No Time to Die.

Cary Joji Fukunaga is at the helm for Daniel Craig’s last outing as Bond. Bond has retired after putting an end to the threat of Blofeld and we find him enjoying life with Madeline (Lea Seydoux) in Italy where they are casting away their secrets before heading off into their future. But it’s not as easy for a double-0 to retire as he’d like and he soon finds himself in a battle to save the world from the perfect weapon which is in the hands of Rami Malek’s Safin.

We’ve waited a long time for No Time to Die and the question, of course, is it worth the wait? Well, it’s not perfect, over sentimental at times and suffers from over exposition, sometimes sounding like a computer game as the next mission level is explained, but that doesn’t matter.

It had two jobs, be a cinematic experience and give Daniel Craig the send off his predominantly excellent Bond deserves. And Fukunaga nails it, giving us a fantastic Bond movie.

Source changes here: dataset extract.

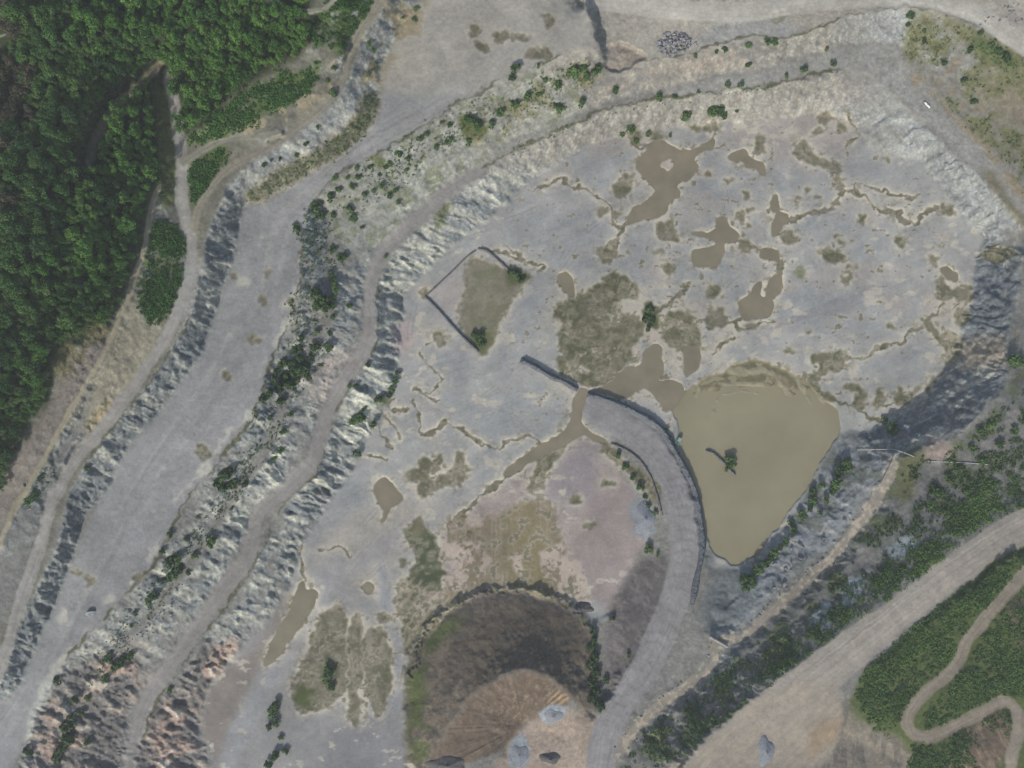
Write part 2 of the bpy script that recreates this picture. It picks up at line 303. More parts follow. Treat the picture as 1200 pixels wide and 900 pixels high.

The quibbles I mentioned are minor in what is an action packed, cinematic epic of a film. Does it do something new with the franchise? Not particularly, what it does is take all the Bond tropes, and his kitchen sink and puts it all on screen. Malik’s bad guy has been seen plenty of times before “another in a long list of angry little men”. The world domination plan is suitably over the top, the gadgets are plentiful and even the bad guy island lair makes an appearance. All those things make it feel a real celebration of Fleming’s super spy.

The action starts high paced and remains intense throughout. And amazingly for a film that is 163 minutes it never drags, you could even say it flys by

The supporting cast are very much supporting, Seydoux as Madeline is the most visible. Lashana Lynch, as Bond’s replacement has fun moments as does a brief Ana De Armis cameo. Malik does what he can with a fairly paper thin bad guy. But this is all about Craig and he makes the most of it, great set pieces, dry humour and most importantly, he’s allowed to explore some humanity in Bond, which does bring something new.

The pressure on No Time to Die is significant, but it delivers completely, giving a thoroughly enjoyable cinematic epic. It’s a fantastic Bond movie and a wonderful way for Craig to end his time as 007. I loved every single one of its 163 minutes and if you’re going to see it, see it on the big screen, it and you deserve it.